You next run foul of my account of the pleasure derived from tragedy. You are afraid to understand what I say on any subject, and it is not therefore likely you should ever detect what is erroneous in it. I have shewn by a reference to facts, and to the authority of Mr. Burke (whom you would rather contradict than believe me) that the objects which are supposed to please only in fiction, please in reality; that ‘if there were known to be a public execution of some state criminal in the next street, the theatre would soon be empty’—that therefore the pleasure derived from tragedy is not anything peculiar to it, as poetry or fiction; but has its ground in the common love of strong excitement.

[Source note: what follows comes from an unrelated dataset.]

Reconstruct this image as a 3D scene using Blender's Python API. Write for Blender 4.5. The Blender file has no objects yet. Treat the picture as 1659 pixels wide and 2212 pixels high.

You say, I have misstated the fact, to give a false view of the question, which, according to you, is ‘why that which is painful in itself, pleases in works of fiction.’ I answer, I have shewn that this is not a fair statement of the question, by stating the fact, that what is painful in itself, pleases not the sufferer indeed, but the spectator, in reality as well as in works of fiction. The common proverb proves it—‘What is sport to one, is death to another.’

You observe, that ‘Some lines I have quoted from Chaucer, are very pleasing—

——“Emelie that fayrer was to sene

Than is the lilie upon his stalke grene,

And fresher than the May with floures newe:

For with the rose-colour strove hire hewe;

I n’ot which was the finer of hem too.”